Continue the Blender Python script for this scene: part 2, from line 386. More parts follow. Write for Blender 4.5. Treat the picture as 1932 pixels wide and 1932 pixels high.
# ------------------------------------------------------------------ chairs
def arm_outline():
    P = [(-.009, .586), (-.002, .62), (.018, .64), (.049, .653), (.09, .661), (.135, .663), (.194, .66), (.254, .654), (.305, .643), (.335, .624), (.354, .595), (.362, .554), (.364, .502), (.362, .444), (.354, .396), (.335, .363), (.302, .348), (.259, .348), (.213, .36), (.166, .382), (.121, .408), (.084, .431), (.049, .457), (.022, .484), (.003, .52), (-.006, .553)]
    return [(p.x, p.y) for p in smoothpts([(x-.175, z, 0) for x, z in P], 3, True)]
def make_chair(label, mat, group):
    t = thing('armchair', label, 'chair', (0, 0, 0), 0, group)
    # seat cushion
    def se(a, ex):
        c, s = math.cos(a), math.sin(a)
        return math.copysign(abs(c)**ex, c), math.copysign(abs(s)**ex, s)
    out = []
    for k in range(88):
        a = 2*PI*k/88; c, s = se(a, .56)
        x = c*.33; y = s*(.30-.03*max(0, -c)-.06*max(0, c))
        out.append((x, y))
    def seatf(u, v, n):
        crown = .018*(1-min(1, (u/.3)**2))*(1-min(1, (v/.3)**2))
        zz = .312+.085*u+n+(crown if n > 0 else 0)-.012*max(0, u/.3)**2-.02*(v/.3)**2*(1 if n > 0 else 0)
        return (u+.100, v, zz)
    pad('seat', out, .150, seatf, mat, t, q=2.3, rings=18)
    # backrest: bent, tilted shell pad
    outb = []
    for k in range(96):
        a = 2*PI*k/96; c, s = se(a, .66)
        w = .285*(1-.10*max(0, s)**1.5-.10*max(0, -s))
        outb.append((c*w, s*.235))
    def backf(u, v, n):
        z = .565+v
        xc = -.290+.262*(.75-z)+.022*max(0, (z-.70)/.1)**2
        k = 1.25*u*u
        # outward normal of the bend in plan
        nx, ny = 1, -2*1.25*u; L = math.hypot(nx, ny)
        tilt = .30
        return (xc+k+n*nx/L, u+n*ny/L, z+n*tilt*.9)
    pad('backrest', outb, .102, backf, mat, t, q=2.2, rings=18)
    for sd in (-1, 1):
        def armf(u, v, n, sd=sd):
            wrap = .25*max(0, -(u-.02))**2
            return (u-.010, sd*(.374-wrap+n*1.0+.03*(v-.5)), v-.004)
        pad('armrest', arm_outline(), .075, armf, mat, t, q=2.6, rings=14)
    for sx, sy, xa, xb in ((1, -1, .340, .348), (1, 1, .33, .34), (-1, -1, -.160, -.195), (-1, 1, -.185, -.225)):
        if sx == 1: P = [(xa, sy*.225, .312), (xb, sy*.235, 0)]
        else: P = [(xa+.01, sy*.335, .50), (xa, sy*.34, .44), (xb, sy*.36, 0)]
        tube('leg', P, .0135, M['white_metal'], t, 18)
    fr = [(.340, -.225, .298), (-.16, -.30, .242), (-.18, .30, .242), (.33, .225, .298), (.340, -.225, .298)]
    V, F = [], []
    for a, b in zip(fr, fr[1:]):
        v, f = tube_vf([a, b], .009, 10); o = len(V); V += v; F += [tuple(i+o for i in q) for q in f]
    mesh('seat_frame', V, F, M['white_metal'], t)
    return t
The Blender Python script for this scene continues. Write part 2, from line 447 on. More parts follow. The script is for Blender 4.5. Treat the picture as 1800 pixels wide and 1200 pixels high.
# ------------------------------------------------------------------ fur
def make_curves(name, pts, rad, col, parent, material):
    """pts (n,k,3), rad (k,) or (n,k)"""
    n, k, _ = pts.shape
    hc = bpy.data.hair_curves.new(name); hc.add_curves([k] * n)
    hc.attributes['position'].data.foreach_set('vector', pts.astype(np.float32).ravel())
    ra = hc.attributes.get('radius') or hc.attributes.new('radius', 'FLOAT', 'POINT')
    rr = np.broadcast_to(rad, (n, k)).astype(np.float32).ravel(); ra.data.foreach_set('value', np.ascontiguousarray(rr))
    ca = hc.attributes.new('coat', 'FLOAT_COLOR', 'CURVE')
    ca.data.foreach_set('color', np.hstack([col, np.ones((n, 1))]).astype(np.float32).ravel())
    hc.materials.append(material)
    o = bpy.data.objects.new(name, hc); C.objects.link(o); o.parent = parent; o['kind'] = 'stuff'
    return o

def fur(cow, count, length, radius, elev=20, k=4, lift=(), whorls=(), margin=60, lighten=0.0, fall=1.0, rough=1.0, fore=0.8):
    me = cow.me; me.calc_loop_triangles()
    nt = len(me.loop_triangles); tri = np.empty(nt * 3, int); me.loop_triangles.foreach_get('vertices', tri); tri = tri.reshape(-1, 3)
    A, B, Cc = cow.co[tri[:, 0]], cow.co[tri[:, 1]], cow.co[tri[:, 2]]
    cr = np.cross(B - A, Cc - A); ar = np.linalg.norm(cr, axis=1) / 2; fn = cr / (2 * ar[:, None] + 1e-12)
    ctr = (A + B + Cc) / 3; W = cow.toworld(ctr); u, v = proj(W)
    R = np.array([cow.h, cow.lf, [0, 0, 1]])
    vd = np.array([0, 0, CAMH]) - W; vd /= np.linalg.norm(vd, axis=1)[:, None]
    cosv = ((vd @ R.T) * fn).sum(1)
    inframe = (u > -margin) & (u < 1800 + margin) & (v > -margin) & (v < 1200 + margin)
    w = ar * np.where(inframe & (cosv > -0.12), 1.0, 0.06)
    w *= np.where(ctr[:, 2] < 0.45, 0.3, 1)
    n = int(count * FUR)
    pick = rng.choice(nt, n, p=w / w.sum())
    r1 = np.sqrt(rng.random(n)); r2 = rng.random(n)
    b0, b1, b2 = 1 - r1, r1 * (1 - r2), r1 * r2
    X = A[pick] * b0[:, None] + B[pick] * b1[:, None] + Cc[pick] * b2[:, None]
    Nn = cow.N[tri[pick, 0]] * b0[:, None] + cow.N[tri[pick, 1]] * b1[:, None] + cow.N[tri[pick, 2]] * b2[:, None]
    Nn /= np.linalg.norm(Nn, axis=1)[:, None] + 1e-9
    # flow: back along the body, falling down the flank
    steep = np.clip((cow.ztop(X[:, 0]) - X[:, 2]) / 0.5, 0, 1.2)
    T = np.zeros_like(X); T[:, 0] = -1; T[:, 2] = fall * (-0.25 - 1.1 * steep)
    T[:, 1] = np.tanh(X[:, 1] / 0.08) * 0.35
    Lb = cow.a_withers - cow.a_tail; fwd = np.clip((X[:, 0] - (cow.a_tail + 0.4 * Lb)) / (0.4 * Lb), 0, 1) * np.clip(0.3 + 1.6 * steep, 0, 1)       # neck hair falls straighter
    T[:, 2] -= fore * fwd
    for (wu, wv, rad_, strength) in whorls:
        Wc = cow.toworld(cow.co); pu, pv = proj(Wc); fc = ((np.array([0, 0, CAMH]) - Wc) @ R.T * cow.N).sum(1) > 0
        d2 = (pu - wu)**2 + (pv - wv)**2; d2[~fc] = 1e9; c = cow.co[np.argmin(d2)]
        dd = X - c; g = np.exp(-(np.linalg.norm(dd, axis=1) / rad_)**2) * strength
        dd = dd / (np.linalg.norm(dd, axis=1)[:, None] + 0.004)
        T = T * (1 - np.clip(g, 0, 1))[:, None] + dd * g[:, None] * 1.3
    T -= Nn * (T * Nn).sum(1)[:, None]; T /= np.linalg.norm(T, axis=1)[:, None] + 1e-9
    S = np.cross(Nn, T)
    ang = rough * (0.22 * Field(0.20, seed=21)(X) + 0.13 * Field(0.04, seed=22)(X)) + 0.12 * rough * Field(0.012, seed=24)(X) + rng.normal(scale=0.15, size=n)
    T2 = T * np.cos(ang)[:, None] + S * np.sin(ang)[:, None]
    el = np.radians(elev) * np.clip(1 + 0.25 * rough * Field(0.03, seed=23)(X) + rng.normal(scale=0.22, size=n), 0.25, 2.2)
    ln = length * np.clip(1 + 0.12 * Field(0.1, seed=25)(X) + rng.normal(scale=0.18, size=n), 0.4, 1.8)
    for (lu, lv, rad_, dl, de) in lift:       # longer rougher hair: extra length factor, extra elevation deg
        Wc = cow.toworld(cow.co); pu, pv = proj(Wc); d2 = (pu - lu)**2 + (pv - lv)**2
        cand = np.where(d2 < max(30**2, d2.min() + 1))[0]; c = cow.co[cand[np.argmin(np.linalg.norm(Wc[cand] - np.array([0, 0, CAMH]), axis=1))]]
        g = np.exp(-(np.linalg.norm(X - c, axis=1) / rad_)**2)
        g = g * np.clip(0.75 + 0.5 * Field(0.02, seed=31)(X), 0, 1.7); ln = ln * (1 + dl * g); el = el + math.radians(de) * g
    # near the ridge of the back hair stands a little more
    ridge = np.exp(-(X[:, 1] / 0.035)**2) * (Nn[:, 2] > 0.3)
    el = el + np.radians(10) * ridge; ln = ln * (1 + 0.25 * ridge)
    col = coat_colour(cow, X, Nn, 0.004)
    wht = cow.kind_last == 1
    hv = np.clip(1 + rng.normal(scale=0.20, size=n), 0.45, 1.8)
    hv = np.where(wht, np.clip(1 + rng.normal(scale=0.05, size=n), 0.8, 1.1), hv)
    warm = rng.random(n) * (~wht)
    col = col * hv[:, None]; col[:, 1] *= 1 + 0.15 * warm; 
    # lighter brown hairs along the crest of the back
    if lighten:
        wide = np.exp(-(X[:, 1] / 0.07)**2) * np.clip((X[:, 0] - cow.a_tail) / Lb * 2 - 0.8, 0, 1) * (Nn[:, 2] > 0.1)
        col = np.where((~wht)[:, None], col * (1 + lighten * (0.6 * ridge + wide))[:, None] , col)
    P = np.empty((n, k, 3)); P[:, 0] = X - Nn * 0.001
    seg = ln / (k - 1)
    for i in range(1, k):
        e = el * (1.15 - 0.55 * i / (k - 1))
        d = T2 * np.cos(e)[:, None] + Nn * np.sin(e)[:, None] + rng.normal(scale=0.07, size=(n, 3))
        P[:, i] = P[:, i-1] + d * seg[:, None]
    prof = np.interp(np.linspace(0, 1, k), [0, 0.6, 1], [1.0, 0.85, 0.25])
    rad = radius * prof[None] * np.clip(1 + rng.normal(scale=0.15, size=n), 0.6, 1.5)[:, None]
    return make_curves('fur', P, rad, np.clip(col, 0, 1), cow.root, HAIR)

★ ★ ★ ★

- [What you should do]
The lines to reproduce run from the one that contains "wide = np.exp(-(X[:, 1]" through the last line above; copy them exactly.

- [The completed task]
        wide = np.exp(-(X[:, 1] / 0.07)**2) * np.clip((X[:, 0] - cow.a_tail) / Lb * 2 - 0.8, 0, 1) * (Nn[:, 2] > 0.1)
        col = np.where((~wht)[:, None], col * (1 + lighten * (0.6 * ridge + wide))[:, None] , col)
    P = np.empty((n, k, 3)); P[:, 0] = X - Nn * 0.001
    seg = ln / (k - 1)
    for i in range(1, k):
        e = el * (1.15 - 0.55 * i / (k - 1))
        d = T2 * np.cos(e)[:, None] + Nn * np.sin(e)[:, None] + rng.normal(scale=0.07, size=(n, 3))
        P[:, i] = P[:, i-1] + d * seg[:, None]
    prof = np.interp(np.linspace(0, 1, k), [0, 0.6, 1], [1.0, 0.85, 0.25])
    rad = radius * prof[None] * np.clip(1 + rng.normal(scale=0.15, size=n), 0.6, 1.5)[:, None]
    return make_curves('fur', P, rad, np.clip(col, 0, 1), cow.root, HAIR)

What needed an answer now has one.